Sharon Flory and her daughter Emma are artists and interior designers who tried to stay true to the age of the building, constructing a mid-century-modern-inspired interior. White walls, wood flooring and modern touches all play together to keep the space light, bright and functional.

The parsonage property will soon be an Airbnb rental called the Pastor’s Art House and will showcase local artists’ work throughout the open floor plan.  

Both buildings will be open for the tour.

• 602 W. Harrison St., the home of Aubrey and Megan Hornsby:

This durable home, which was originally constructed in 2006, features poured concrete flooring between the first and second floors, making it able to withstand a tornado.  

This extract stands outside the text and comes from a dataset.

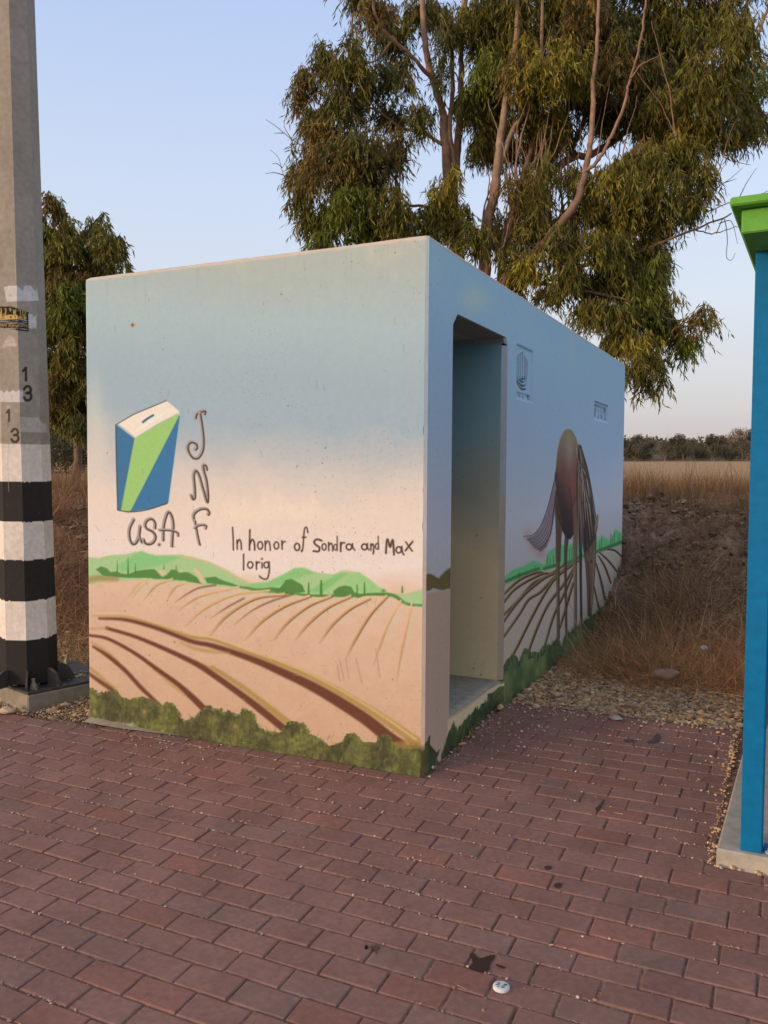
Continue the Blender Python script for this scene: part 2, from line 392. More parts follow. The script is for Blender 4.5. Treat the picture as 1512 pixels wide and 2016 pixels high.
# ---- pavement of clay pavers
BL, BP = .2035, .1088
def in_pav(x, y):
    ok = (y < 1.235) & ~((x > -2.21) & (x < 0.012) & (y > -.012)) & ~((x > 1.345) & (y > -.335)) & ~((x <= -2.1) & (y > -.115+.12*np.clip(x+2.7, -1, .6)))
    return ok
pv, pf, pc = [], [], []; nv = 0
row = 0
for k in range(-44, 12):
    y1 = .0179+k*BP; off = (k % 2)*BL*.5 + rng.normal(0, .006) + (.047 if k >= 0 else .0)
    for i in range(-44, 40):
        x0 = i*BL+off-.009; x1 = x0+BL; y0 = y1-BP
        if x1 < -8.2 or x0 > 6.5: continue
        # clip against the places where pavers stop
        for (sx0, sx1) in ([(x0, x1)] if not (y1 > 0.03 and y0 > -.05 and x0 < .012 < x1) else [(.012, x1)]):
            if y0 > -.345 and sx0 < 1.345 < sx1: sx1 = 1.345
            cxm, cym = (sx0+sx1)/2, (y0+y1)/2
            y1 = .0179+k*BP
            if sx1 > 1.365 and y0 < -.36 and y1 > -.333: y1 = -.333; cym = (y0+y1)/2
            if sx1-sx0 < .03 or not in_pav(cxm, cym-.002): continue
            g = .0023; ax0, ax1, ay0, ay1 = sx0+g, sx1-g, y0+g, y1-g
            j = rng.normal(0, .0011, (4, 2)); cor = np.array([[ax0, ay0], [ax1, ay0], [ax1, ay1], [ax0, ay1]])+j
            if cym > -.1 and cxm < 0.0: cor[:, 1] = np.minimum(cor[:, 1], -.005)
            if cor[2, 1]-cor[1, 1] < .02: continue
            h = rng.normal(0, .0009); tl = rng.normal(0, .0008, 4)
            ctr = cor.mean(0); b = .0055
            dirv = np.sign(ctr-cor); inner = cor+dirv*b; mid = cor+dirv*b*.3
            V = []
            for (c2, dz) in ((inner, 0), (mid, -.0022), (cor, -.0058), (cor, -.05)):
                for q in range(4): V.append((c2[q, 0], c2[q, 1], G(c2[q, 0], c2[q, 1])+h+tl[q]+dz))
            pv += V
            pf.append([nv, nv+1, nv+2, nv+3])
            for l in range(3):
                for q in range(4):
                    q2 = (q+1) % 4; pf.append([nv+4*(l+1)+q, nv+4*(l+1)+q2, nv+4*l+q2, nv+4*l+q])
            nv += 16
            bc = np.array([.230, .130, .112])*(1+rng.normal(0, .038))
            if rng.random() < .07: bc = bc*.9+np.array([.012, .018, .017])
            if rng.random() < .10: bc = bc*np.array([1.05, .94, .9])
            for l, kk in enumerate((1, 1.04, .92, .7)): pc += [bc*kk if l < 3 else np.array([.15, .10, .08])]*4
paving = mesh_obj('pavement', np.array(pv), np.array(pf), M_brick, None, np.array(pc), False)
tag(paving, kind='structure')
# bedding sand in the joints
sx = np.arange(-8.2, 6.51, .05); sy = np.arange(-4.9, 1.26, .05); SX, SY = np.meshgrid(sx, sy, indexing='ij')
sand = mesh_obj('paving_bed', np.stack([SX.ravel(), SY.ravel(), (G(SX, SY)-.0050+.004*(fbm(SX*6, SY*6, 3)-.5)).ravel()], 1), grid_faces(len(sx), len(sy))[(in_pav(SX+.02, SY-.03) | in_pav(SX-.07, SY-.03)).ravel()[grid_faces(len(sx), len(sy))].all(1)], M_soil, None,
                np.tile([.21, .135, .105], (SX.size, 1)), True)
tag(sand, kind='structure')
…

Significant renovation work took place in 2014 and 2018 on the home, which features a four-car attached garage with radiant heat floors, a dog washing station and a speaker system throughout the house. The master bath also features a huge shower with eight showerheads and heated floors.

Nature is also on full display throughout the nearly 1-acre backyard, which backs up to Side Cut Metropark and the Towpath Trail.

• 219 W. Wayne St., Suite Tea B&B owned by John Polkinghorn & Gretchen Fayerweather:

This building, which is currently home to Clara J’s Tea Room on the first floor and Suite Tea B&B on the second floor, was the original home of Reuben Mitchell, the co-founder of Maumee’s first locally owned bank, the Union Deposit.

Dr. George E. Rhone-house purchased the home in the 1890s and added a side addition to serve as an office. His son, Dr. William Rhonehouse, resided there until the 1930s, when Dr. James Schaal took residence. 

The exterior façade has remained virtually unchanged. 

• First Presbyterian Church, 200 E. Broadway St.:

The chapel, parish house and a new sanctuary were dedicated on May 25, 1969. Plans for the new building began in 1960 as the enrollment of the church membership grew and activities increased. 

Several events have taken place throughout the year to mark the church’s 100th anniversary.